The Strength of Weak Ties

Granovetter, Mark S. 1973. The Strength of Weak Ties. American Journal of Sociology 78(6): 1360-1380.

I will argue, in this paper, that the analysis of processes in interpersonal networks provides the most fruitful micro-macro bridge. In one way or another, it is through these networks that small-scale interaction becomes translated into large-scale patterns, and that these, in turn, feed back into small groups. (Granovetter 1973: 1360)

Phatic communication is one of those processes in interpersonal networks. In the modern social network perspective phaticity pertains to the establishment, maintenance and expansion of interpersonal networks. In simplest terms, making new acquaintances expands said networks.

Most intuitive notions of the "strength" of an interpersonal tie should be satisfied by the following definition: the strength of a tie is a (probably linear) combination of the amount of time, the emotional intensity, the intimacy (mutual confiding), and the reciprocal services which characterize the tie. Each of these is somewhat independent of the other, though the set is obviously highly intracorrelated. (Granovetter 1973: 1361)

It is too early for me to bring Aristotle to bear on this but it may be noted that NE book IX "On Friendship" deals with all of these aspects. The more immediate source to back up these aspects is early Malinowski: "It may be taken for granted that the sentimental side most essentially determines in a given society any kind of personal relationship. And in the same society the character of a given personal relation - be it parental kinship or anything else - varies with the intensity of the feeling and is essentially defined by the latter." (Malinowski 1913: 191-192)

Ties discussed int his papr are assumed to be positive and symmetric; a comprehensive theory might require discussion of negative and/or asymmetric ties, but this would add unneccessary complexity to the present, exploratory comments. (Granovetter 1973: 1361; ff2)

Aside from communization and consummation, which represent the main features of La Barre's and Jakobson's conceptions of phaticity, respectively, I think that the main feature of Malinowski's phatic communion is incommunication, the effect of giving off the impression that communication has taken place when it actually hasn't. In this aspect it is Jean Piaget who caught Malinowski's drift most accurately: when people engage in small talk they're performing a collective monologue. "For in this use of speech the bonds created between hearer and speaker are not quite symmetrical, the man linguistically active receiving the greater share of social pleasure and self-enhancement." (PC 5.5) - but bringing this to bear on modern conceptions of phaticity does add "unnecessary complexity" to the matter.

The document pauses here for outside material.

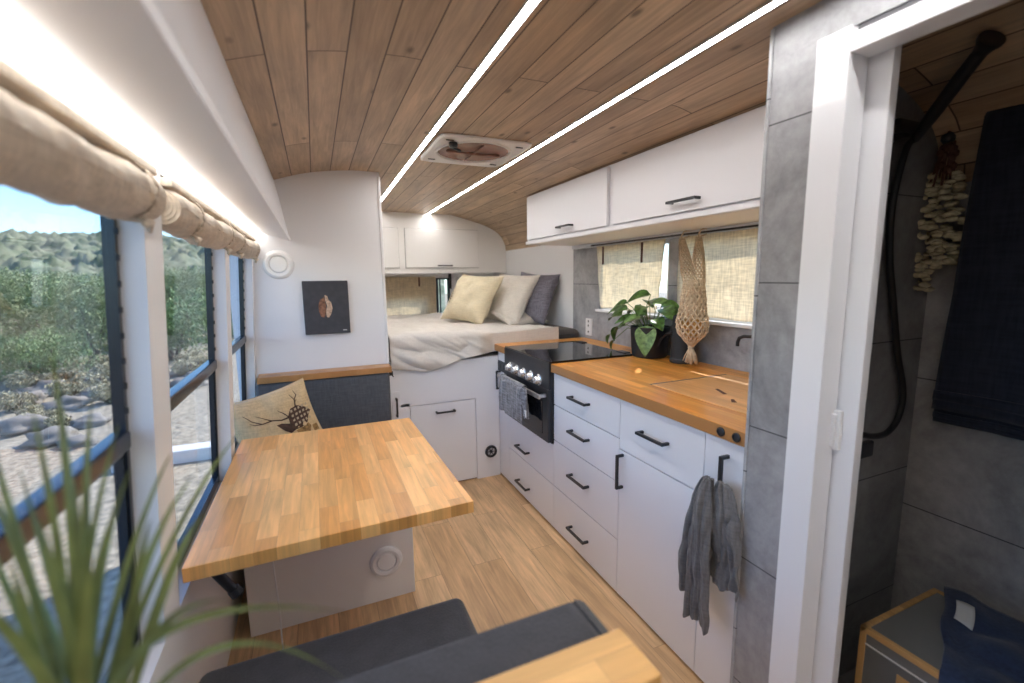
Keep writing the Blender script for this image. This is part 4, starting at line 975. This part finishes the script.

Included in "absent" are both the lack of any relationship and ties without substantial significance, such as a "nodding" relationship between people living on the same street, or the "tie" to the vendor from whom one customarily buys a morning newspaper. That two people "know" each other by name need not move their relation out of this category if their interaction is negligible. In some contexts, however (disasters, for example), such "negligible" ties might usefully be distinguished from the absence of one. This is an ambiguity caused by substitution, for convenience of exposition, of discrete values for an underlying continuous variable. (Granovetter 1973: 1361; ff4)

By definition, this "nodding" relationship is not phatic because it does not include speech as a mode of mutual action. In contrast, the looser contact-oriented conception of Jakobson would consider this "nodding" relationship phatic because there is a (nonverbal) channel and an undefined psychological connection operative in the nodding, as even "a look is a means of contact" (Durkheim 1915: 203).

The hypothesis which enables us to relate dyadic ties to larger structures is: the stronger the tie between A and B, the larger the proportion of individuals in S to whom they will both be tied, that is, connected by a weak or strong tie. This overlap in their friendship circles is predicted to be least when their tie is absent, most when it is strong, and intermediate when it is weak. (Granovetter 1973: 1362)

This tends towards Jurgen ruesch's communization: mutual acquaintances help frame the ongoing interaction, offers some common "social" ground. Note that the hypothesis here is explicitly aimed at a micro-macro bridge, and these days it is possible to chart these kinds of overlaps within a social network like Facebook by automatically processing ties as data points.

Implicit here is Homan's idea that "the more frequently persons interact with one another, the stronger thir sentiments of friendship for one another are apt to be" (1950, p. 133). (Granovetter 1973: 1362)

This is an older insight: constant companionship makes for a stronger bond of fellowship.

Bott argued that the crucial variable is that of whether one's friends tend to know one another ("close-knit" network) or not ("loose-knit" network). (Granovetter 1973: 1370)

Terminological finding relevant for distinguishing social media (loose) from co-presence (close) network studies.

Information and ideas thus flow more easily through the specialty, giving it some "sense of community," activated at meetings and conventions. Maintenance of weak ties may well be the most important consequence of such meetings. (Granovetter 1973: 1373)

This has to do with professional and technical specialties.